I had two-thirds of my meal figured out, or at least sketched out, and the final part decided itself the day before.  While browsing through my favorite produce shop yesterday, I came across purple yams and decided I should try them.  So I bought one, which as luck would have it, would be perfect for a side dish here.  I didn’t do anything fancy with the yam, just cut it up, dressed it with some olive oil, salt, pepper, and coriander and roasted it at 375°F for about 25 minutes.  I’ve got to say, I hope I can do some more cooking with the purple yam, which had a very nice sweetness to it, probably more so than the more common yellow sweet potato.

Shaving asparagus seems like a relatively easy thing to accomplish.  And perhaps it is.  But I have to say, it was more of a nuisance than I imagined.  I often use my vegetable peeler to shave carrots into a cole slaw.  I envisioned something similar with the asparagus but it never quite worked out as well.  For the dressing, I mixed together freshly squeezed lemon juice and riesling and let that boil, than I added some Dijon mustard and butter.  Salt and pepper finished the dressing.
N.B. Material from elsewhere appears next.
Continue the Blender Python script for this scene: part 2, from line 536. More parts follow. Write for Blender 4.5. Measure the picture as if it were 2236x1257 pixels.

Shaved Asparagus Salad with Eggs

  • 1 lb asparagus, shaved
  • 3 tablespoons freshly squeezed lemon juice
  • 3 tablespoons Riesling or other fruity, white wine
  • 1 tablespoon Dijon mustard
  • 1 ½ tablespoon unsalted butter
  • ½ teaspoon kosher salt
  • Fresh black pepper
  • 4 eggs
  • ¼ cup grated Pecorino Romano
  1. Shave asparagus into a medium bowl.  In saucepan, combine lemon juice and Riesling.  Bring to a boil and cook until reduced by half.
  2. Add Dijon and ½ tablespoon of butter to lemon-wine mixture.  Whisk until combined and let sauce cool.
  3. In large non-stick skillet, melt the remaining butter.  Carefully slide eggs into pan to keep the whites from running.  Let cook until whites are nearly set.  Remove from heat.
  4. Pour dressing over asparagus and toss to combine.  Transfer to plates, top with eggs, and sprinkle Pecorino Romano over eggs.  Garnish with freshly ground black pepper if desired.